Los retrasos en los pagos, cada vez más exiguos, de las colaboraciones, conferencias, instituciones, mientras se obliga a las personas de la cultura como autónomos más, ahora reconvertidos eufemísticamente en “Emprendedores”, que pueden retrasarse meses o incluso años, a pesar de las supuestas leyes que obligan a hacerlo con celeridad, como a los proveedores, la incomprensible persecución de Hacienda o la Seguridad Social a los creadores que se jubilan, embargándoseles las pensiones por cobrar sus legítimos derechos de autor, que según nuestra ley son inalienables, son sólo algunas de las pinceladas de los muchos problemas que el mundo de la cultura arrastra, sin que se tomen medidas serias, generales y de Estado.

Estaría bien que, además de las buenas voluntades, de las buenas palabras, se tomase en serio las necesidades imperantes

Leyes como la de Mecenazgo, acciones directas como la creación de un cuerpo funcionarial que vele por los derechos de autor, juzgados específicos para dirimir los muchos problemas que arrastran, con el desconocimiento mayoritario de la judicatura, cuando  no del prejuicio contra los creadores, no son más prorrogables, por muy incómodos que les resulten los intelectuales y los creadores al poder.

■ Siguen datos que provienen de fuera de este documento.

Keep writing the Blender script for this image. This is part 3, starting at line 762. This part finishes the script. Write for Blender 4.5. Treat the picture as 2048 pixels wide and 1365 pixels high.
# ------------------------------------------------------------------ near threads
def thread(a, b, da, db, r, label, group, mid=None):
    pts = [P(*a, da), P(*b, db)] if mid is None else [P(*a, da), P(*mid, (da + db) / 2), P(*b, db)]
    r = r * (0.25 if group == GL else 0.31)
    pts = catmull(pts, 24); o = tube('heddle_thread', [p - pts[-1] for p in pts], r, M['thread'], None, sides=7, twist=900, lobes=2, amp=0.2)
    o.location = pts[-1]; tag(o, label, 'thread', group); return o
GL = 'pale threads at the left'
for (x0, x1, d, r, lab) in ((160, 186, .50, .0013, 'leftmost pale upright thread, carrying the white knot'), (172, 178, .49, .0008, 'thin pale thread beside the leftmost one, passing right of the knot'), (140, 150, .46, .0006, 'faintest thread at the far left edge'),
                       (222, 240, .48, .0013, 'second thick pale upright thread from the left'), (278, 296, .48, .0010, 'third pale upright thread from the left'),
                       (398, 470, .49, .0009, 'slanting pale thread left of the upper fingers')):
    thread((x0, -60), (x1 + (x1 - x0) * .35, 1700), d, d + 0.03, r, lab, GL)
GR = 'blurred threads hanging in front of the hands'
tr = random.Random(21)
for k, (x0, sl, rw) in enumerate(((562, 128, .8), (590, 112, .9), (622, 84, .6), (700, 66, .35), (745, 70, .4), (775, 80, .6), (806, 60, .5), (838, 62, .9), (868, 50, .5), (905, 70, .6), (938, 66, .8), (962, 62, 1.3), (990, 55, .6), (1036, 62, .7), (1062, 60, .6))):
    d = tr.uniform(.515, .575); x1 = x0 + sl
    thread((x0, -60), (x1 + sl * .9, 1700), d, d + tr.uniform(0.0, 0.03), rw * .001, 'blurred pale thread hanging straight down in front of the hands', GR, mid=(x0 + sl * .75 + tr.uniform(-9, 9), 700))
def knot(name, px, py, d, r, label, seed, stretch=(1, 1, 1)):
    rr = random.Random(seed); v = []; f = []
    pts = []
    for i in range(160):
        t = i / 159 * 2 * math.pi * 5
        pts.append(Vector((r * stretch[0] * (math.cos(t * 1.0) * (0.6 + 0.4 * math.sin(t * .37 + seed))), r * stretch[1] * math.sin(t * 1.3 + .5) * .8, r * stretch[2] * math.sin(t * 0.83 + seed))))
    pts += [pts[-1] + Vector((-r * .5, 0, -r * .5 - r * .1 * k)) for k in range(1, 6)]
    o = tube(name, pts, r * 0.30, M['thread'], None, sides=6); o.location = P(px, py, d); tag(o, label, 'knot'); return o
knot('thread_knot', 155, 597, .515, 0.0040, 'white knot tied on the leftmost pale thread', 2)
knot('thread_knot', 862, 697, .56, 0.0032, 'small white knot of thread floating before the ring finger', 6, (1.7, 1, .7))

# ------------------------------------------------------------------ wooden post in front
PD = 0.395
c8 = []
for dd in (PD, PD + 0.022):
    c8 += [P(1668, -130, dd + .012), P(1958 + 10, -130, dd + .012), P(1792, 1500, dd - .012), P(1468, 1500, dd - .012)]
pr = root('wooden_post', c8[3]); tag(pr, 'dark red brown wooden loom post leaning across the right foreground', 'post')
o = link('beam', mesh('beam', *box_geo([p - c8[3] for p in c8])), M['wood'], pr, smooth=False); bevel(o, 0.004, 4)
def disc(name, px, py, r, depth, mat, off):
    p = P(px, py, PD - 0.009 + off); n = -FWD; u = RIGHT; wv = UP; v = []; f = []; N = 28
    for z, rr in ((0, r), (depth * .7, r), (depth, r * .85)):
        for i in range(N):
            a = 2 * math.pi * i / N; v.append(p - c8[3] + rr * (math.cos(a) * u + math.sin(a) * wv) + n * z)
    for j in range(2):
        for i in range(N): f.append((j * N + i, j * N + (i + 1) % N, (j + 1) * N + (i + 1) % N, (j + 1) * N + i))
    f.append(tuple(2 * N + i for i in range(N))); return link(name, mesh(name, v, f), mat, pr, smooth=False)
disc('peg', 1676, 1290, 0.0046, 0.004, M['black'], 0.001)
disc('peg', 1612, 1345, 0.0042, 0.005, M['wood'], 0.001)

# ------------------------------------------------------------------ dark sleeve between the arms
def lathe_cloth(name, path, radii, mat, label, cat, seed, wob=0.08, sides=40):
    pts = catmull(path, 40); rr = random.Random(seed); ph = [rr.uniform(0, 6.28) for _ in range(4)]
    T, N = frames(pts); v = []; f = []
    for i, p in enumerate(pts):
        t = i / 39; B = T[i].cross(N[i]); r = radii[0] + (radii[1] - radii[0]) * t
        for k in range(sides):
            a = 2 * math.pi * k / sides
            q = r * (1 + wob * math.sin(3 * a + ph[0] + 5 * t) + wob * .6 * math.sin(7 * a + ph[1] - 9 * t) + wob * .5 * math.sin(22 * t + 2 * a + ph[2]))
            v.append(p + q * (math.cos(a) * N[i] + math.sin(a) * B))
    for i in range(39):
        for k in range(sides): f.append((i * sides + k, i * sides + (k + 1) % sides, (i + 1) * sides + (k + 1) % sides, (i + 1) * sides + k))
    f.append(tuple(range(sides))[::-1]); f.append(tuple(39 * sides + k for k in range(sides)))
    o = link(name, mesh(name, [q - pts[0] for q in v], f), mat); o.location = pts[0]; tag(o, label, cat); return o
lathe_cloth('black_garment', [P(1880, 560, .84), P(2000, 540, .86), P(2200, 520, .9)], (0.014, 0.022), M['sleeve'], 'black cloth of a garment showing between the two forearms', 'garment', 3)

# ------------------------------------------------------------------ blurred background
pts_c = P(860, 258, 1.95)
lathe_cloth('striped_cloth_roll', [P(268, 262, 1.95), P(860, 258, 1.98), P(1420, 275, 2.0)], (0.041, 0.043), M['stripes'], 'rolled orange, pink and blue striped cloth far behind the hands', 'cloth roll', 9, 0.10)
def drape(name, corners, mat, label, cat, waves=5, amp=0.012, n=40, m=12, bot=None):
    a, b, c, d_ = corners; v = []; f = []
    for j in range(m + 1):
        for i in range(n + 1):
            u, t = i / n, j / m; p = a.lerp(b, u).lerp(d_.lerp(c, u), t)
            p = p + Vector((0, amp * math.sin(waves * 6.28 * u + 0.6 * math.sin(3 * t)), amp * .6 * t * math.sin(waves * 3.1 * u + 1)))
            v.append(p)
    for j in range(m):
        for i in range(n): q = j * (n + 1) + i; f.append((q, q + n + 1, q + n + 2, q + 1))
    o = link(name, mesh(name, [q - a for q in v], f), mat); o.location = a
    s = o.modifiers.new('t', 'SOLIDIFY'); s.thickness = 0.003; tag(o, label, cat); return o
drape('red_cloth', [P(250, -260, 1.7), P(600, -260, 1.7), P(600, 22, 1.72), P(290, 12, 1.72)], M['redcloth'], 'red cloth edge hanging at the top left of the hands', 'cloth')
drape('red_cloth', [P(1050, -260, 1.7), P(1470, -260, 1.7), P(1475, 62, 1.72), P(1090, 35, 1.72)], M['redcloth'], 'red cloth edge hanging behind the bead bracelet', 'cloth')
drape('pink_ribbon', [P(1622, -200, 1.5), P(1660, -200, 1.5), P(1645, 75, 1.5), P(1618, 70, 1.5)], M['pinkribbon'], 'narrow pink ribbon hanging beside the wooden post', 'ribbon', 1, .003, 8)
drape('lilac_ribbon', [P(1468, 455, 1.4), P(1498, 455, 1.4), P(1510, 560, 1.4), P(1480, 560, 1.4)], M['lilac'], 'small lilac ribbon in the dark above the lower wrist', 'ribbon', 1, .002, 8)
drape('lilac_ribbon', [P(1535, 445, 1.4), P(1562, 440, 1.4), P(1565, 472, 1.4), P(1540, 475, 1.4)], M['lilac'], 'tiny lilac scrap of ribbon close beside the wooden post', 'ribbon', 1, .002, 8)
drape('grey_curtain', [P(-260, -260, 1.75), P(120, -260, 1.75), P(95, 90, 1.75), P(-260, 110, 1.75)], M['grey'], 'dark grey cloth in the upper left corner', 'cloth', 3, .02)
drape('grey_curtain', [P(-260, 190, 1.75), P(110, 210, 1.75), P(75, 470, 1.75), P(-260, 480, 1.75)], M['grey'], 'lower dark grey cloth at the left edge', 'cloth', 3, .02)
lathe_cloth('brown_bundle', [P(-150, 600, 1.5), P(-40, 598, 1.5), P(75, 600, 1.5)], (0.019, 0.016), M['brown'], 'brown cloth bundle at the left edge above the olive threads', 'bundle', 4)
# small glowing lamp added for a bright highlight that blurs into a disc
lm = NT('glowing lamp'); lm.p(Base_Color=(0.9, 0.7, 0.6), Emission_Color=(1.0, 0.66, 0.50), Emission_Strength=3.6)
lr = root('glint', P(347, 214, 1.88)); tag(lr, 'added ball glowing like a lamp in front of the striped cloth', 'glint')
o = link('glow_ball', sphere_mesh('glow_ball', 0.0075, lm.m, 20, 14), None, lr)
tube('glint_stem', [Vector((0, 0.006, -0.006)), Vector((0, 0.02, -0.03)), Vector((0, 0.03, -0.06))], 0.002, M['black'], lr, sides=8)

De otra forma, seguiremos siendo animales en vía de extinción, como los tigres siberianos o el lince ibérico.

Carne de necrológica o de obituario, de los que todos, incluso los que en vida nos han despreciado o se han desinteresado, se suman a hacerse fotos de cuerpo presente o a hacer comentarios laudatorios una vez muertos.

Ya lo dijo Edgar Neville: “Si quieres que hablen bien de ti, muérete”. Yo no tengo intención de alegrarle el día a mis enemigos, pero es bastante descorazonador conocer las difíciles circunstancias vitales y económicas de muchos creadores, el último el malagueño David Delfín, un transgresor de la moda y el diseño, mientras ese mismo día una masa enfervorecida y aneuronal coreaba en la plaza de Cibeles a un grupo de muchachos que, con todos mis respetos para el deporte, en su gran mayoría ni siquiera cumplen con sus obligaciones tributarias, mientras multinacionales, fundaciones, instituciones y marcas se parten la cara por patrocinarlos, mimarlos y pagarles publicidades, y dejan morir de inanición y desánimo a las personas que se dejan la vida en dejar algo testimonial de lo más profundo de nuestra cultura.

Yo, que he rallado el optimismo crónico estoy cada vez más desanimado, por muchas pirotecnias verbales que oiga, sobre todo en campañas electorales. Pero, ¿de verdad hay alguien a quien le interese la cultura? Creo que la respuesta es evidente: No. A pesar de tanta pompa, que siempre es fúnebre, como sabía Óscar Wilde, salvo los cuatro tontos que nos empeñamos en seguir peleando a pulmón, por ella. 

Hay muchos indicadores que nos hacen pensar que nuestra civilización contemporánea está en un punto de colapso. La falta de criterio generalizado, de fundamentos culturales profundos, hacen necesaria, más que nunca, la labor nutricia y humanizadora de la lectura, de la cultura. Eso que nuestro Federico García Lorca, acabamos de celebrar su aniversario el 5 de junio,  explicitó diciendo:

Yo, si tuviera hambre y estuviera desvalido en la calle no pediría un pan; sino que pediría medio pan y un libro. Y yo ataco desde aquí violentamente a los que solamente hablan de reivindicaciones económicas sin nombrar jamás las reivindicaciones culturales que es lo que los pueblos piden a gritos. Bien está que todos los hombres coman, pero que todos los hombres sepan.